Wer die Außentreppe hinaufgeht, entdeckt über dem Eingang das Emblem des Erbauers, die verschlungenen Buchstaben E und C, und bewundert zunächst den dekorativen Mosaikboden im großzügig angelegten Windfang. Dann führen Kreise den Besucher in alle Zimmer und in die oberen Geschosse: Wir wissen nicht, ob der Bauherr oder der Architekt die Idee hatte.

Aber das Symbol des Kreises ist überall zu finden: in den Stuck-Ornamenten der Raumdecken, an den Treppen, an allen Fensterrahmen und den Türfüllungen. Kreise aus Stuck oder ins Holz geschnitzt, innen und auch außen an der Fassade, wo sie in den Architraven genauso vorkommen wie in den Simsen.

Das Gebäude ist in vielen Teilen noch weitgehend original erhalten, ein ganz besonderes Schmuckstück ist das offene Treppenhaus, das den Blick vom Foyer bis in das Dachgeschoss lenkt.
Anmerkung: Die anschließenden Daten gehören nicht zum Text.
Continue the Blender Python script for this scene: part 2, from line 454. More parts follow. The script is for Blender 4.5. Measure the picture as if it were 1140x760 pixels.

Reich verzierte Stuckdecken und vor allem das aufwändige gusseiserne Geländer sind wertvolle Überbleibsel aus einer Zeit des Reichtums. Das Gebäude ist Teil der nach dem Stadtbauplan von 1860 errichteten Bauflucht und bildet mit den Nachbarhäusern ein Ensemble, das wesentlich die Bahnhofstraße prägt.